Snort mailing list archives

Re: snort breakdown


From: Bennett Todd <bet () rahul net>
Date: Mon, 21 Apr 2003 22:35:43 -0400

2003-04-21T17:06:43 Hanumantha R. Manchala:
I have problems doing stress test on snort. I would like to find at what
speeds snort starts dropping packets. I am using tcpreplay to send packets
from a tcpdump file at 50Mbps. I am sending packets from two machines at
50Mbps. Snort is running on a third machine. All these machines are
connected using a serial cable. None of them is on the Internet.

Note that two senders at 50Mbps/ea is 100Mbps, and a straightforward
system running snort in the most obvious way won't keep up. You'll
need a hot box or a tuned snort to do 100Mbps. 50Mbps is more
typical for an untuned snort on typical iron.

When you say "serial cable", I'm going to assume you actually mean a
100baseT crossover cable. If you mean something different, speak up.

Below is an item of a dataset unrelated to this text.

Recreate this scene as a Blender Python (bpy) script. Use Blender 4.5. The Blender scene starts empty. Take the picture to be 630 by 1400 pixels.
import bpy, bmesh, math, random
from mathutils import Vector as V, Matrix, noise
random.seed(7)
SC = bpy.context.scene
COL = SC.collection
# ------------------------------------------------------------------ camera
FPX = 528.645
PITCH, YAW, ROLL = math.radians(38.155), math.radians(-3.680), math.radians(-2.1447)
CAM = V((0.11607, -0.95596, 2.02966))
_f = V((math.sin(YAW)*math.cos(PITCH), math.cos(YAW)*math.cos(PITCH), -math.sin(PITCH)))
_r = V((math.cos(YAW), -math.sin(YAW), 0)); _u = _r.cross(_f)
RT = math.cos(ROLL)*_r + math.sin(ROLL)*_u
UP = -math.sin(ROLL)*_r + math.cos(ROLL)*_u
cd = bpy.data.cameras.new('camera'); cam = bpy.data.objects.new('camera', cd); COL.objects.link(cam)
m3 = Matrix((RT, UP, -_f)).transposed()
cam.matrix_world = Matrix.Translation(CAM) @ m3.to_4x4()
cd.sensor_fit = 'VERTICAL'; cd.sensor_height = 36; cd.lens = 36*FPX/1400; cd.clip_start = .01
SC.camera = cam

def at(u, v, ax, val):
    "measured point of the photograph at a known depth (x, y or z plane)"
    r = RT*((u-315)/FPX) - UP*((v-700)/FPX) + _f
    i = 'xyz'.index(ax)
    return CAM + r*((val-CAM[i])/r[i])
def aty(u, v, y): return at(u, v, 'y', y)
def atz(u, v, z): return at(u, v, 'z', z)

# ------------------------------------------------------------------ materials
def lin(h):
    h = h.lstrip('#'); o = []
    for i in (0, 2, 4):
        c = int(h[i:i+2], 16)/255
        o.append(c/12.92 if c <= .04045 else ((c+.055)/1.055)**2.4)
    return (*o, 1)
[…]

It's also important what sort of NIC you have; there are NICs
well-supported by various OSes and NICs that aren't.

Tell us too about your hardware platform. Is this a 386SX-16? or a
3GHz P4? What bus? How much memory?

What OS?

First of all, I would like to know if the packets are being sent out at
speeds tcpreplay claims are being sent at. How can find that? I tried
using 'ifconfig -a'. But I could not figure it out. Is there a script or
some tool that can help me do that?

Try running "netstat -i" before and after the experiment, comparing
the packet counts.

Secondly, How can I find out the rate of capture of packets on the machine
running snort?

The capture rate depends on the system load. You'll capture the most
packets if you do nothing with any of them. Turn off all the
preprocessors and knock out all the rules, and you'll have the
fastest possible snort. If any non-trivial fraction of your packets
trigger alerts, you won't be able to sustain anywhere near an
interesting rate --- alerts are very dear. Most packets must fail
all tests to really hit hot packet rates.

Thirdly, What is the way to find out the speeds at which snort starts
dropping packets?

Ramp up transmission rate until the number of packets processed (as
reported by snort when you kill it with -USR1) begins to drop
significantly below the number of packets you sent (tcpreplay sends
all its packets).

1) All my machines are Pentium 4 (1.8GHz) running Redhat 9.0 .
2) I am using snort-1.9.1

With good NICs? If you're on normal PCI bus, then you'll still need
to tune your snort so it hs attempting few alerts over the course of
your speed run, but barring excessive alerts (or other dementedly
expensive games like direct logging to an RDBMS) you should be able
to swing 100Mbps without too painful of tuning on that lashup.

For benchmarking run snort with -A fast -b.